Suppose we have a domain in which we can generalise some operation by passing in a function, like the Select \ map functions. Now suppose that the function we pass in has some domain specific name, and fixed parameter types. Let's call it a BazFunction

We can approach defining a BazFunction in two ways:

  • As a delegate: Bar delegate BazFunction(int x)
  • As a lambda: Func<int, Bar>

Their usage when calling the operation is identical (Foo((x) => x)) but the function definition is different

public Bar Foo(Func<int, Bar> baz) 
public Bar Foo(BazFunction baz)

The obvious benefit of using a delegate is the readability, at least to somebody familiar with the domain.

What are the cons of such an approach? Both technical and non-technical.

  • 6
    Func<T, U> is also a delegate, and not a lambda - it just happens to be one which is defined in the BCL. A lambda is a function object defined using the lambda syntax - i.e. x => x + 5;. I think what you actually mean is "Should I use a delegate from the BCL or define my own?" Mar 29, 2016 at 14:08
  • Yes, that's almost exactly what I was trying to get at, you've just managed to word it a lot better than I.
    – Andy Hunt
    Mar 30, 2016 at 8:31

1 Answer 1


I do functional programming full time, where higher-order functions are used frequently. If other languages have features that let you write code like your delegate style, I have never seen it used, because it is completely unreadable.

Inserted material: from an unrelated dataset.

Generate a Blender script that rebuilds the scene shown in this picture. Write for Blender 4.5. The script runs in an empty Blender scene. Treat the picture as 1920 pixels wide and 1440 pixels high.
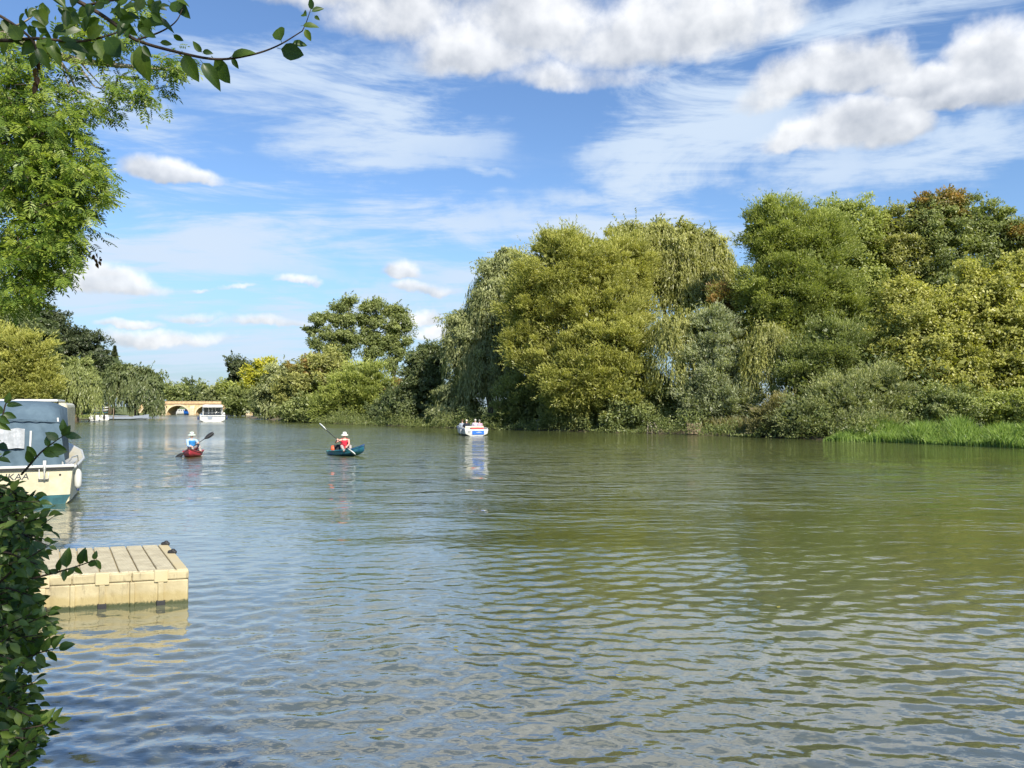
import bpy, math, random
import numpy as np
from mathutils import Vector, Matrix
R = math.radians
random.seed(7)
RNG = np.random.default_rng(11)
S = bpy.context.scene
COL = S.collection

# ------------------------------------------------------------------ camera
F = 1387.0                       # focal length in pixels of the 1920 px wide photograph
CAMH = 2.2
PITCH = math.atan(43.0 / F)
cam_d = bpy.data.cameras.new('camera'); cam = bpy.data.objects.new('camera', cam_d); COL.objects.link(cam)
cam_d.sensor_width = 36.0; cam_d.lens = F / 1920 * 36.0
cam_d.clip_start = 0.05; cam_d.clip_end = 9000
cam.location = (0, 0, CAMH); cam.rotation_euler = (R(90) + PITCH, 0, 0)
S.camera = cam

# ------------------------------------------------------------------ node helper
class V:
    """a socket wrapped so that maths can be written as maths"""
    def __init__(s, nt, sock): s.nt = nt; s.s = sock
    def _m(s, op, *a, clamp=False):
        n = s.nt.nodes.new('ShaderNodeMath'); n.operation = op; n.use_clamp = clamp
        for i, x in enumerate((s,) + a):
            if isinstance(x, V): s.nt.links.new(x.s, n.inputs[i])
            else: n.inputs[i].default_value = x
        return V(s.nt, n.outputs[0])
    def __add__(s, o): return s._m('ADD', o)
    def __sub__(s, o): return s._m('SUBTRACT', o)
    def __mul__(s, o): return s._m('MULTIPLY', o)
    def __truediv__(s, o): return s._m('DIVIDE', o)
    def max(s, o): return s._m('MAXIMUM', o)
    def min(s, o): return s._m('MINIMUM', o)
    def abs(s): return s._m('ABSOLUTE')
    def pow(s, o): return s._m('POWER', o)
    def gt(s, o): return s._m('GREATER_THAN', o)
    def clamp(s): return s._m('ADD', 0.0, clamp=True)
    def smooth(s, a, b):
        n = s.nt.nodes.new('ShaderNodeMapRange'); n.interpolation_type = 'SMOOTHSTEP'
        s.nt.links.new(s.s, n.inputs[0]); n.inputs[1].default_value = a; n.inputs[2].default_value = b
        return V(s.nt, n.outputs[0])
def node(nt, t, **k):
    n = nt.nodes.new(t)
    for a, b in k.items(): setattr(n, a, b)
    return n
def put(nt, val, inp):
    if isinstance(val, V): nt.links.new(val.s, inp)
    elif isinstance(val, bpy.types.NodeSocket): nt.links.new(val, inp)
    else:
        if isinstance(val, (tuple, list)) and len(val) == 3 and inp.type == 'RGBA': val = (*val, 1)
        inp.default_value = val
def noise(nt, vec, scale, detail=4, rough=.55, dist=0.0, lac=2.0):
    n = node(nt, 'ShaderNodeTexNoise')
    if vec is not None: put(nt, vec, n.inputs['Vector'])
    n.inputs['Scale'].default_value = scale; n.inputs['Detail'].default_value = detail
    n.inputs['Roughness'].default_value = rough; n.inputs['Distortion'].default_value = dist; n.inputs['Lacunarity'].default_value = lac
    return V(nt, n.outputs['Fac'])
def mixc(nt, f, a, b, blend='MIX'):
    n = node(nt, 'ShaderNodeMix', data_type='RGBA', blend_type=blend)
    put(nt, f, n.inputs[0]); put(nt, a, n.inputs[6]); put(nt, b, n.inputs[7])
    return n.outputs[2]
def comb(nt, x, y, z):
    n = node(nt, 'ShaderNodeCombineXYZ'); put(nt, x, n.inputs[0]); put(nt, y, n.inputs[1]); put(nt, z, n.inputs[2]); return n.outputs[0]

# ------------------------------------------------------------------ world: sky and clouds
SUN_EL = 38.0
SUN_DIR = Vector((0.50, -0.866, 0)).normalized()         # towards the sun: behind the camera, to the right
sd = Vector((SUN_DIR.x * math.cos(R(SUN_EL)), SUN_DIR.y * math.cos(R(SUN_EL)), math.sin(R(SUN_EL))))
W = bpy.data.worlds.new('World'); S.world = W; W.use_nodes = True
nt = W.node_tree; nt.nodes.clear()
sky = node(nt, 'ShaderNodeTexSky', sky_type='NISHITA', sun_disc=False, sun_elevation=R(SUN_EL),
           sun_rotation=math.atan2(sd.x, sd.y), altitude=50, air_density=1.15, dust_density=0.6, ozone_density=1.6)
SKY_STRENGTH = 0.098
def px2ang(px, py):
    x = (px - 960) / F; y = -(py - 720) / F
    d = Vector((x, math.cos(PITCH) - y * math.sin(PITCH), math.sin(PITCH) + y * math.cos(PITCH))).normalized()
    return math.atan2(d.x, d.y), math.asin(d.z)
tc = node(nt, 'ShaderNodeTexCoord'); sep = node(nt, 'ShaderNodeSeparateXYZ'); nt.links.new(tc.outputs['Generated'], sep.inputs[0])
dx, dy, dz = (V(nt, sep.outputs[i]) for i in range(3))
az = dx._m('ARCTAN2', dy); el = dz._m('ARCSINE')
# warp
D3 = tc.outputs['Generated']
w1 = noise(nt, D3, 5.0, 3, .5); 
wv = node(nt, 'ShaderNodeTexNoise'); nt.links.new(D3, wv.inputs['Vector']); wv.inputs['Scale'].default_value = 9; wv.inputs['Detail'].default_value = 5; wv.inputs['Roughness'].default_value = .6
ws = node(nt, 'ShaderNodeSeparateColor'); nt.links.new(wv.outputs['Color'], ws.inputs[0])
wa = (V(nt, ws.outputs[0]) - .5); wb = (V(nt, ws.outputs[1]) - .5)
azw = az + wa * .085; elw = el + wb * .055
def blobs(lst, A, E, flat=2.2):
    """highest of several soft ellipses on the sky and how high inside it the direction lies"""
    Fm = None; Bm = None
    for (px, py, rx, ry, g) in lst:
        a, e = px2ang(px, py)
        ra = rx / F * .93; re = ry / F * .93
        x = (A - a) * (1 / ra); y0 = (E - e) * (1 / re)
        y = y0.max(y0 * -flat)
        f = (x * x + y * y) * -1.0 + g
        if Fm is None: Fm = f; Bm = y0
        else:
            s = (f - Fm).smooth(-.7, .7); Bm = Bm + (y0 - Bm) * s; Fm = Fm.max(f)
    return Fm, Bm
CUM = [(880,110,150,70,1),(1000,50,170,100,1),(760,40,160,80,.9),(1180,80,170,90,1),(1330,60,150,95,1),(1460,40,90,60,.8),(1080,150,190,50,.5),
       (700,-20,300,70,1),(1000,-480,900,210,.75),(1700,-900,1000,320,.85),(1250,-80,420,110,1),
       (1500,165,85,52,1.15),(1590,150,110,60,1.2),(1660,125,60,50,1),(1740,165,100,42,1.1),(1860,120,60,62,1.15),(1920,150,90,80,1.2),(1430,195,90,42,.6),(1800,185,130,36,1),
       (1520,258,90,36,1.2),(1600,250,95,56,1.25),(1665,240,60,48,1.2),
       (290,328,66,34,1.05),(350,336,60,22,.8),(195,525,78,40,1.15),(245,535,60,26,.9),(150,530,50,26,.9),
       (770,520,45,28,.9),(810,550,70,20,.7),(795,600,60,24,.8),(830,625,70,20,.8),(550,535,34,14,.55),(440,545,60,10,.4),(370,545,30,8,.4),
       (300,640,150,24,.6),(470,612,130,16,.55),(360,598,70,16,.6),(240,610,60,12,.5)]
Fc, Bc = blobs(CUM, azw, elw)
fine = noise(nt, D3, 15, 8, .60); big = noise(nt, D3, 7, 4, .5)
dens = (Fc + (fine - .5) * 1.8 + (big - .5) * 1.3) + .20
cum = dens.smooth(-.32, .95)
# light from above right: compare noise a little higher up
off = node(nt, 'ShaderNodeVectorMath', operation='ADD'); nt.links.new(D3, off.inputs[0]); off.inputs[1].default_value = (.012, 0, .022)
fine2 = noise(nt, off.outputs[0], 15, 3, .55); big2 = noise(nt, off.outputs[0], 7, 4, .5)
relief = (fine - fine2) * 1.7 + (big - big2) * 2.0
bright = (Bc * .46 + .52 + relief - dens.smooth(.7, 2.2) * .16).clamp()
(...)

I can look at a function signature like public Bar Foo(Func<int, Bar> baz) and instantly know how to call it, without having to refer to any other documentation, or tax my memory. baz gives it a concise, helpful semantic name as to its purpose. It has that ugly parameterized type syntax, but that's a C-family legacy because they insisted on putting their type signatures first.

On the other hand, public Bar Foo(BazFunction baz), looks prettier, but is completely useless. You have to look elsewhere to find out how to actually use the thing. You give it a type name that's redundant with the parameter name. Also, I don't know how to declare one of these delegates, but I'm guessing it involves a bit of annoying boilerplate, for something maybe only used in one or two places.

Of course, OO programmers are more accustomed to having things like boilerplate interface declarations separated from where they are used, so it might not be as big of a deal. That doesn't mean it isn't a usability issue, though.